Live photos Michael Karkafiris/Carscoops.com

PHOTO GALLERY

  • Six_Tymes

    looks very good

  • MarketAndChurch

    I guess we have Donald Trump to thank for that.

  • Ilbirs

    http://vejasp.abril.com.br/blogs/pop/files/2016/11/chapecoense-1024×673.jpg

    For now we can’t affirm that the Mk7 Fiesta won’t come to U.S., as even other markets where it’s waited aren’t said for now. There’s no word for U.S., but also not for Brazil, where the Mk6 is also sold, not to mention other markets where the previous-gen is available.
    We must remember that in the Americas and also other markets like the rest of Asia, the Fiesta has more bodies available than in Europe and its hatchback-only policy for this model. Remember that the Mk6 sedan was initially released in China and after this it started being built in Mexico alongside the hatchback and both variants being Ford’s smallest rides that someone in the north of the Bravo river could buy.
    The EcoSport that now is being released in U.S. is the restyled spec of the Mk2 being sourced from India, one of the places in the world where it’s built. As it arrives in a moment when the small SUV craze hit the States before Ford offered it, unlike other places where the Eco was being sold and its Mk1 incarnation is one of the biggest responsibles for this hype, we can assume that Ford is aware that it won’t be competitive against Encore, Trax, HR-V, Renegade and CX-3, but this period serves as a testbed of what the Mk3 should have to be a hit in the land of the free.

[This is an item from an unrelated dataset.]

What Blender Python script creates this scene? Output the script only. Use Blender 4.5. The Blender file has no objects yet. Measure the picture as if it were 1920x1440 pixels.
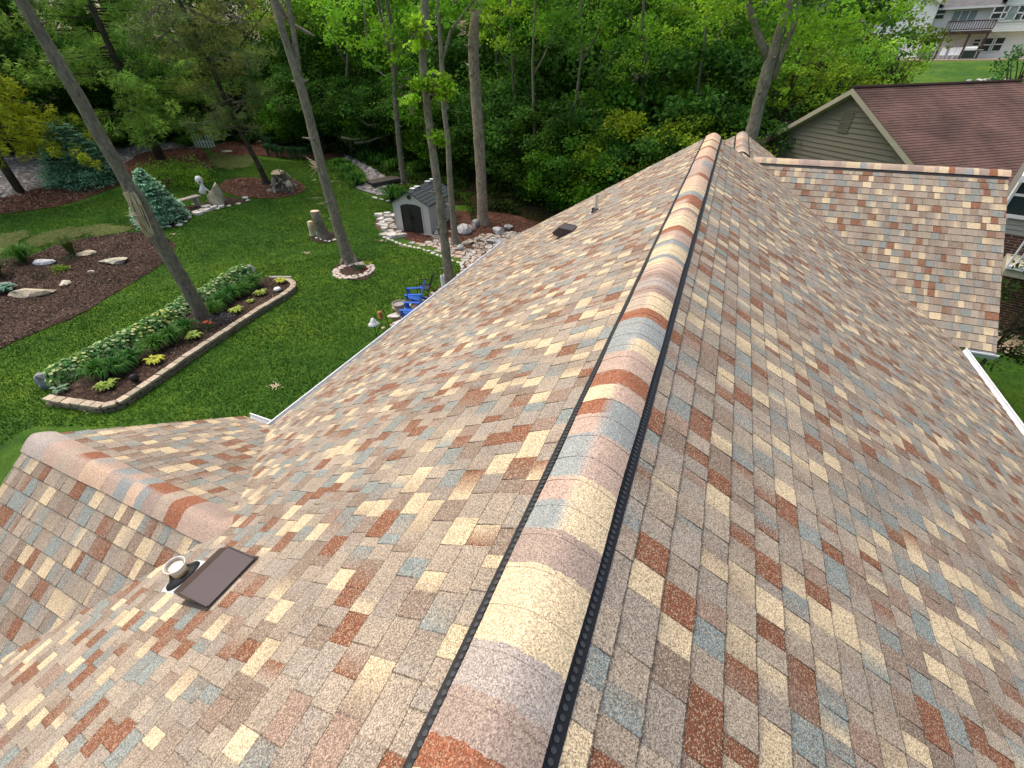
import bpy, math, random
import numpy as np
from mathutils import Vector, Matrix
from mathutils.geometry import delaunay_2d_cdt
R = math.radians
rng = np.random.default_rng(7)
random.seed(11)
sc = bpy.context.scene
col = sc.collection

# ------------------------------------------------------------------ camera
FPX, PITCH, YAW, ROLL = 807.6, R(37.257), R(-23.916), R(-1.151)
O = np.array([0.218, 0.0, 1.41])
fw = np.array([math.sin(YAW)*math.cos(PITCH), math.cos(YAW)*math.cos(PITCH), -math.sin(PITCH)])
rt = np.array([math.cos(YAW), -math.sin(YAW), 0.0])
up = np.cross(rt, fw)
r2 = rt*math.cos(ROLL)+up*math.sin(ROLL)
u2 = -rt*math.sin(ROLL)+up*math.cos(ROLL)
cd = bpy.data.cameras.new('camera')
cam = bpy.data.objects.new('camera', cd); col.objects.link(cam)
cd.sensor_width = 36; cd.lens = 36*FPX/1920; cd.clip_end = 2000; cd.clip_start = .05
M = Matrix.Identity(4)
for i in range(3):
    M[i][0] = r2[i]; M[i][1] = u2[i]; M[i][2] = -fw[i]; M[i][3] = O[i]
cam.matrix_world = M
sc.camera = cam

def ray(x, y): return fw + r2*(x-960)/FPX - u2*(y-720)/FPX
def Zp(x, y, z):
    d = ray(x, y); return O+d*((z-O[2])/d[2])
def Pd(x, y, D):
    d = ray(x, y); return O+d*(D/math.hypot(d[0], d[1]))
def sm(t): t = min(1, max(0, t)); return t*t*(3-2*t)
def T(x, y):
    r = math.hypot(x, y)
    a = 1.3*sm((x+2)/7.0)
    b = .12*max(0., math.sqrt((r-25)**2+4)-2)*(1 if r > 25 else 0)
    b = min(b, 7.0)
    return -7 + max(a*(1-sm((r-30)/20)), b)
def W(x, y):
    d = ray(x, y); d = d/math.hypot(d[0], d[1]); t = 3.
    while t < 300:
        p = O+d*t
        if p[2] <= T(p[0], p[1]): break
        t += .25
    lo, hi = t-.25, t
    for _ in range(14):
        m = (lo+hi)/2; p = O+d*m
        if p[2] <= T(p[0], p[1]): hi = m
        else: lo = m
    return O+d*hi
def depth(p): return float((np.array(p)-O)@fw)

# ------------------------------------------------------------------ helpers
def tag(o, label=None, cat=None, group=None, kind=None):
    if label: o['label'] = label
    if cat: o['category'] = cat
    if group: o['group'] = group
    if kind: o['kind'] = kind
    return o
def empty(name, loc, rz=0, label=None, cat=None, group=None):
    o = bpy.data.objects.new(name, None); col.objects.link(o)
    o.location = Vector([float(v) for v in loc]); o.rotation_euler = (0, 0, rz)
    return tag(o, label, cat, group)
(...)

    We must also remember that the Mk7 Fiesta kept the same B global platform of the Mk6, being an evolutionary approach. As the B global is being produced in Mexico for some years, it wouldn’t be a problem for Ford to replace it in North America and other places where the Mexican-built one is sold. OK, it’s also not that problem for Ford to build the Eco in the same plant, but it’s way more rational to wait for the Mk3 instead of building a Mk2 in its mid-cycle.

  • matrem

    I see them everywhere. Find it hard to believe it’s not a financially viable prospect in the states.

    • Carguru95

      I agree. We have to keep in mind that whenever Ford unveils a global product (in Europe first), the US doesn’t get it for a couple years after. This was the case with the Fiesta, EcoSport, Transit, and Focus ST and RS. Ford has a One Global policy, but vehicles coming from Europe have to be adjusted for our market.
      So the Fiesta we’ll be getting won’t be arriving at least until 2018. Guarantee we’ll get the ST Line and the Titanium (S,SE and SEL of course), but models like Vignale and Active are definitely not our cup of tea.

  • Mind Synthetic

    thank you fatties

  • Tumbi Mtika

    Oh, WHAT THE FUCK!!! AGAIN?!?

  • dhoosee

    Ford would be absolutely foolish NOT to bring the Fiesta hatch and ST to the states. Current line here is nice to look at but has a lousy, cheap, and dated interior. The sedan is also ugly and a total waste of time to bring here IMO.

    Give North America the hatch and the ST with an option for a three-door hatch configuration, and it will easily hit its numbers.

    I can’t believe that Ford would not send the Fiesta to the states at all. Screw those ridiculous crossovers and SUV’s; our market is already flooded with them.

  • smartacus

    They need to fire CEO Mark Finkelman Fields.
    How could he allow this car to stay out of the USA?

    He is the architect of FORD’s “The Way Forward” plan which reduced 30,000 factory jobs, 6,000 White-Collar jobs, divested Aston Martin, Land Rover, Jaguar, and the partnership with Mazda.

    He is only good for “managed descent” airplane crash soft landings
    What they need is a positive forward thinking growth specialist.

  • Quick Draw McGraw

    Ho hum, yet another example of Ford giving their newest best products to everywhere BUT the USA. Meanwhile, they’ve put all their money into trucks and SUVs, just like the 1990s. Their whole car lineup is already very dated, and it is going to become even more so for the next decade or so as no one buys cars. Then when gas goes high again, Ford will start caring about cars again. Same cycle, different year.